The Epiphany is the great feast of ‘lambent beauty’ as the hymn puts it. The light of Christ shines forth to illuminate and enlighten our minds. The magi came to find the Christ child and having found him, they offer him their gifts. In return they themselves are given something precious which is revealed to them, and the pathway of their lives is changed. Are we able to come to Christ in a similar way? Are we prepared to give to Christ the things we regard as most valuable so that he can in return change them and provide us with a new and more profound pathway of understanding, by showing us how to use them in a different way?
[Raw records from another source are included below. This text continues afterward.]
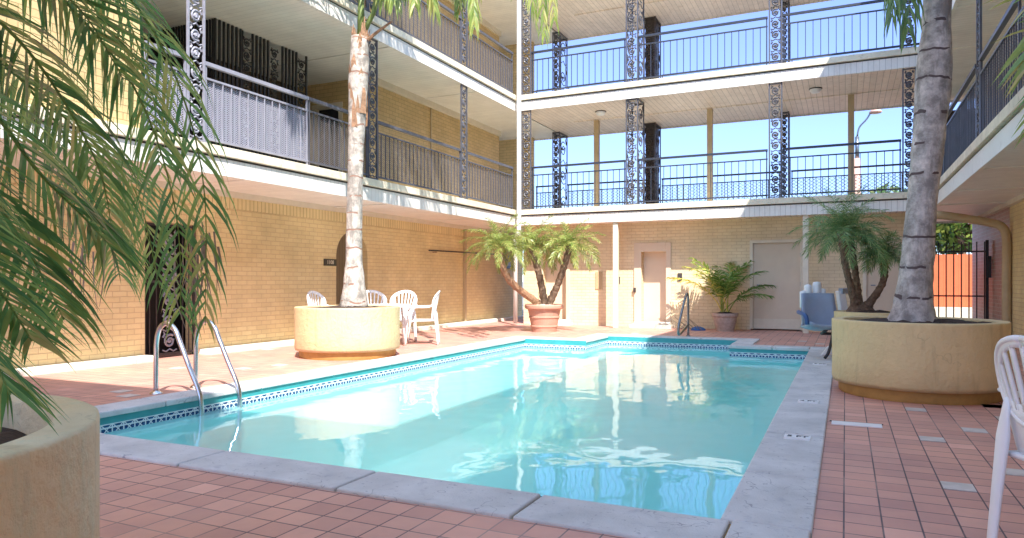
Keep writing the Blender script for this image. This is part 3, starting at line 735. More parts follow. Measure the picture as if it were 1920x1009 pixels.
MB().box(-5.08, -5.02, YW - .05, YW - .001, 1.05, 1.22).build('bracket', M['bronze'], BW)
MB().box(-3.60, -3.50, YW - .03, YW - .001, 1.12, 1.30).build('bracket', M['bronze'], BW)
for x in (-4.93, -.76, ):
    MB().box(x - .06, x + .06, YF - .005 + .05, YF + .155, 0, L1B + .018).build('post', M['trim'], BW, bevel=.008)
for z0, z1 in ((L1B, L1T), (L2B, L2T), (L3B, ROOF)):
    edge(BW, z0, z1, 'x', YF, XF + .003, XR - .003, -1, M['fascia_x'])
    MB().box(-11.9, 3.2, YF + .162, YR, z1 - .12, z1 - .0035).build('floor_slab', M['slab'], BW)
    MB().box(XF + .0, XR - .003, YF + .051, YR - .02, z0 + .022, z0 + .052).build('soffit', M['soffit_x'], BW)
    MB().box(XF + .9, XR, 18.0, 18.09, z0 + .0, z0 + .0215).build('beam', M['soffit_x'], BW)
    MB().box(-9.0, 2.7, YR - .019, YR, z0 - .02, z1 - .125).build('fascia', M['fascia_x'], BW)
MB().box(-11.9, 3.2, YF + .17, YR - .01, ROOF - .115, ROOF + .015).build('roof', M['roof'], BW)
xs = [-7.24, -4.58, -1.36, 1.22]
for zt, zb in ((L1T, L2B), (L2T, L3B)):
    zb += .02
    panel_column(BW, (-7.24, YF + .06), .24, zt, zb, 0, M['iron'])
    box_column(BW, -4.66, YF + .05, .27, .55, zt, zb, M['iron'])
    panel_column(BW, (-1.36, YF + .06), .25, zt, zb, 0, M['iron'])
    panel_column(BW, (1.16, YF + .06), .22, zt, zb, 0, M['iron'])
    # rear columns
    box_column(BW, -7.62, 19.0, .20, .62, zt, zb, M['iron'])
    box_column(BW, -4.95, 19.0, .30, .60, zt, zb, M['bronze'], M['bronze'])
    box_column(BW, -1.48, 19.2, .18, .35, zt, zb, M['iron'])
    # front railings between columns
    e = [-7.10, -4.66, -4.39, -1.50, -1.22, 1.04]
    for i in (0, 2, 4): railing(BW, (e[i] + .01, YF + .06), (e[i + 1] - .02, YF + .06), zt, M['iron_silhouette'], hr=.045)
    # rear railings
    er = [-8.42, -7.63, -7.40, -4.97, -4.63, -1.50, -1.28, 2.0]
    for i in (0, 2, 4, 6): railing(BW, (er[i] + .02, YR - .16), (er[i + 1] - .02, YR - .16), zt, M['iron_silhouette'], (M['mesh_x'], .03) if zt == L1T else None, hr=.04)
for x in (-5.98, -3.04, .12):
    MB().box(x - .065, x + .065, 17.98, 18.11, L1T, L2B - .001).build('post', M['post'], BW, bevel=.006)
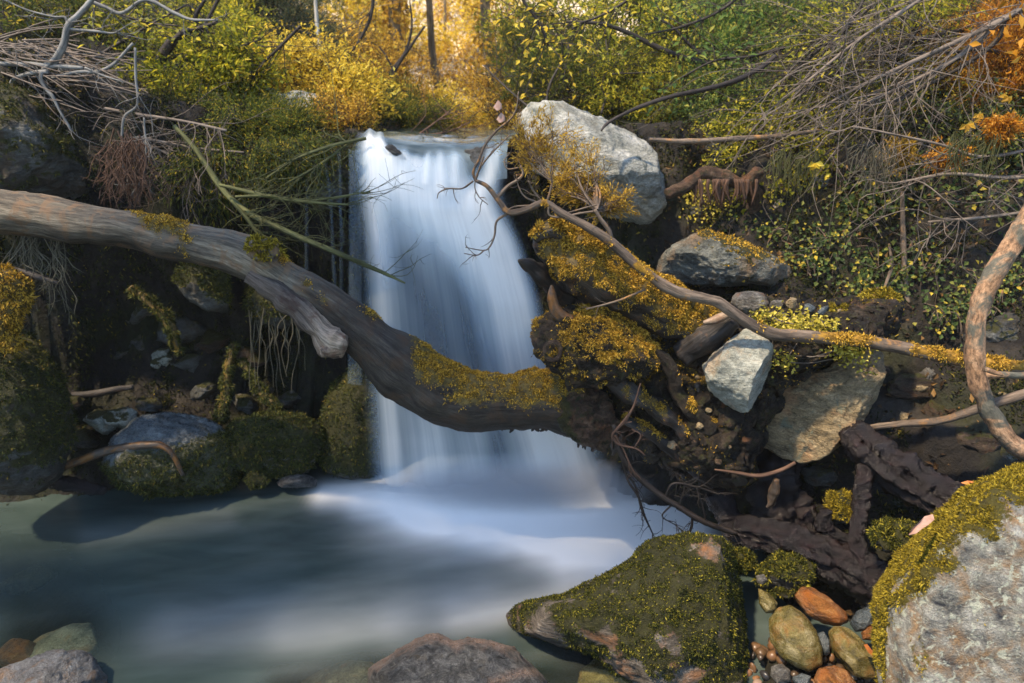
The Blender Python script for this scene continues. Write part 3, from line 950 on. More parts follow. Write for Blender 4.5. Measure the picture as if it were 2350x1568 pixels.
rock("boulder", V, Fc, M_mid, "broad split grey boulder with orange moss below the big pale boulder", "boulder", mossw=mw, moss=(M_mossgold, 2500, 0.012, 0.007))

V, Fc = rock_shape([(1058, 352), (1075, 338), (1110, 332), (1150, 330), (1150, 350), (1120, 375), (1112, 400), (1080, 405), (1062, 385)], 4.36, 0.1, 7, sub=5, rough=0.1)
rock("stone", V, Fc, M_vein, "dark wet rock splitting the water at the right half of the waterfall lip", "stone")
V, Fc = rock_shape([(690, 380), (700, 335), (740, 312), (800, 312), (835, 325), (838, 350), (815, 400), (800, 470), (740, 480), (705, 440)], 4.42, 0.14, 17, sub=5, rough=0.1)
rock("stone", V, Fc, M_dark, "rounded mossy rock at the left end of the waterfall lip", "stone", mossw=up_moss(V, Fc, -0.6, 0.6, 6, 0.6), moss=(M_mossshade, 3500, 0.016, 0.006))
V, Fc = rock_shape([(880, 335), (898, 330), (920, 350), (935, 368), (918, 366), (895, 350)], 4.18, 0.03, 18, sub=4, rough=0.1)
rock("stone", V, Fc, M_vein, "dark sliver of rock breaking the water just under the lip", "stone")

# --- stones caught in the root mass
V, Fc = rock_shape([(1612, 840), (1640, 815), (1680, 775), (1715, 755), (1755, 768), (1776, 800), (1778, 850), (1755, 900), (1730, 935), (1700, 948), (1665, 930), (1630, 895)], 3.0, 0.15, 8, rough=0.05, cuts=12, fine=0.012)
rock("stone", V, Fc, M_grey, "smooth pale grey stone wedged in the root mass under the long branch", "stone")
V, Fc = rock_shape([(1716, 985), (1735, 920), (1770, 880), (1830, 850), (1890, 850), (1940, 820), (1965, 785), (2005, 770), (2040, 790), (2032, 850), (2005, 920), (1965, 985), (1915, 1035), (1850, 1062), (1790, 1045), (1740, 1020)], 3.22, 0.24, 9, rough=0.06, cuts=14, fine=0.015, freq=2.6)
rock("boulder", V, Fc, M_tan, "large tan brown boulder hanging below the root mass beside the pale grey stone", "boulder", mossw=0.45 * up_moss(V, Fc, 0.5, 1.5, 5, 0.6))
V, Fc = rock_shape([(1678, 690), (1690, 672), (1730, 668), (1765, 680), (1770, 695), (1745, 708), (1712, 722), (1690, 715)], 3.18, 0.07, 10, sub=5, rough=0.05)
rock("stone", V, Fc, M_rusty, "flat stone with an orange face lying on the soil ledge above the long branch", "stone")
for k, (x, y, rx, ry, m, lab) in enumerate([
        (1783, 700, 17, 14, M_rusty, "small pointed orange brown pebble next to the flat orange stone"),
        (1815, 697, 17, 15, M_tan, "small pointed tan pebble second from the flat orange stone"),
        (1857, 707, 16, 13, M_slate, "blue grey pebble on the ledge among yellow creeper leaves"),
        (1890, 712, 20, 10, M_slate, "dark slate chip on the ledge leaning beside the blue grey pebble"),
        (1921, 718, 14, 12, M_tan, "small tan pebble on the ledge near the mossy hump"),
        (1866, 740, 9, 12, M_rusty, "tiny orange chip standing in the yellow creeper leaves"),
        (1792, 728, 25, 15, M_rusty, "pinkish flat stone half buried in the yellow creeper leaves"),
        (1905, 735, 12, 8, M_slate, "tiny dark chip lying on the ledge in front of the slate"),
        (1950, 735, 18, 9, M_grey, "thin grey chip on the ledge at the foot of the mossy hump")]):
    P0 = at(x, y, 3.2)
    s = depth(P0) / F
    V, Fc = blob_rock(P0, rx * s, ry * s * 0.8, ry * s, 40 + k, sub=4, cuts=12, rot=0.2 * k)
    rock("pebble", V, Fc, m, lab, "pebble", "pebbles on the soil ledge")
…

The Baptism of Jesus is a moment of radiance when John is illumined in mind and heart and sees and understands the awesome reality of what is happening. Jesus takes his place with us and alongside us as ‘Emmanuel’, God with us, emerging from the waters of the Jordan to take on the mantle of the Servant of the Lord. The one who will bring forth a new covenant, a light to the nations. Can we see ourselves as taking up this call to be servants to each other and if so in what capacity?
We have a new pathway to walk as our new parish emerges. It will be a pathway along which the treasures and gifts of renewal and recommitment will enrich and strengthen our understanding of how our Christian witness is to be received. Each one of us will have our part to play in this renewal and we must allow the Spirit to stir up in us the desire to make God’s presence known. We must bring our gifts and have them transformed. We must take up the calling which our baptism invokes and shed our reticence, realising that we are beloved by God and endowed with his grace and his truth to proclaim his gospel.
The message of these two great feasts of the Epiphany and the Baptism of Jesus must not pass us by. They must be revealed in us and through us and make each one of us arise and shine out, so that the light of Christ is to be seen, transforming pathways and encouraging us all to walk in the light of the Lord.